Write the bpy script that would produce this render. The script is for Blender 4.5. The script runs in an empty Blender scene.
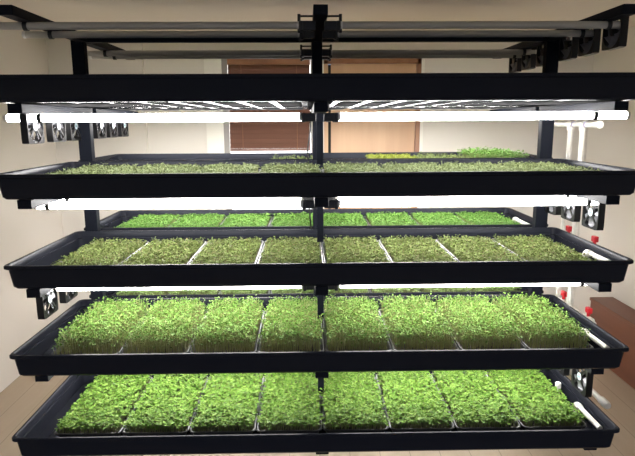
import bpy, math, random
from mathutils import Vector, Matrix
PI = math.pi
S = bpy.context.scene
COL = S.collection
random.seed(7)

# ------------------------------------------------------------------ helpers
class MB:
    """collects shapes and links them as one mesh object"""
    def __init__(s): s.v = []; s.f = []
    def box(s, x0, y0, z0, x1, y1, z1):
        b = len(s.v)
        s.v += [(x0,y0,z0),(x1,y0,z0),(x1,y1,z0),(x0,y1,z0),(x0,y0,z1),(x1,y0,z1),(x1,y1,z1),(x0,y1,z1)]
        s.f += [tuple(b+i for i in q) for q in ((0,3,2,1),(4,5,6,7),(0,1,5,4),(1,2,6,5),(2,3,7,6),(3,0,4,7))]
        return s
    def bevbox(s, x0, y0, z0, x1, y1, z1, c):
        """box with chamfered edges"""
        b = len(s.v); cx, cy, cz = (x0+x1)/2, (y0+y1)/2, (z0+z1)/2
        import bmesh
        bm = bmesh.new(); bmesh.ops.create_cube(bm, size=1)
        for v in bm.verts: v.co = Vector((cx+v.co.x*(x1-x0), cy+v.co.y*(y1-y0), cz+v.co.z*(z1-z0)))
        bmesh.ops.bevel(bm, geom=bm.edges[:], offset=c, segments=2, profile=0.5, affect='EDGES')
        bm.verts.index_update()
        s.v += [tuple(v.co) for v in bm.verts]
        s.f += [tuple(b+v.index for v in f.verts) for f in bm.faces]
        bm.free(); return s
    def loft(s, loops, cap0=True, cap1=True):
        n = len(loops[0]); b = len(s.v)
        for l in loops: s.v += [tuple(p) for p in l]
        for k in range(len(loops)-1):
            for i in range(n):
                j = (i+1) % n
                s.f.append((b+k*n+i, b+k*n+j, b+(k+1)*n+j, b+(k+1)*n+i))
        if cap0: s.f.append(tuple(b+i for i in reversed(range(n))))
        if cap1: s.f.append(tuple(b+(len(loops)-1)*n+i for i in range(n)))
        return s
    def path(s, pts, r, n=12, cap=True):
        """tube of radius r (or list of radii) along points"""
        pts = [Vector(p) for p in pts]; loops = []
        up = Vector((0,0,1)); prev = None
        for i, p in enumerate(pts):
            d = (pts[min(i+1,len(pts)-1)] - pts[max(i-1,0)]).normalized()
            if prev is None:
                a = up if abs(d.dot(up)) < .9 else Vector((0,1,0))
                e = d.cross(a).normalized()
            else:
                e = (prev - d*prev.dot(d)).normalized()
            prev = e; g = d.cross(e)
            rr = r[i] if isinstance(r, (list, tuple)) else r
            loops.append([p + (e*math.cos(2*PI*k/n) + g*math.sin(2*PI*k/n))*rr for k in range(n)])
        return s.loft(loops, cap, cap)
    def build(s, name, mat, parent=None, smooth=False, loc=None):
        me = bpy.data.meshes.new(name); me.from_pydata(s.v, [], s.f); me.update()
        me.materials.append(mat)
        if smooth: me.polygons.foreach_set('use_smooth', [True]*len(me.polygons))
        o = bpy.data.objects.new(name, me); COL.objects.link(o)
        if parent is not None: o.parent = parent
        if loc is not None: o.location = loc
        return o

def smooth_auto(o, ang=40):
    me = o.data
    me.polygons.foreach_set('use_smooth', [True]*len(me.polygons))
    try: me.set_sharp_from_angle(angle=math.radians(ang))
    except Exception: pass
    return o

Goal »
Skip the pictures, please, and transcribe only the lines from the beginning of the material through the one that contains "random.seed(7)".

Full response »
Write the bpy script that would produce this render. The script is for Blender 4.5. The script runs in an empty Blender scene.
import bpy, math, random
from mathutils import Vector, Matrix
PI = math.pi
S = bpy.context.scene
COL = S.collection
random.seed(7)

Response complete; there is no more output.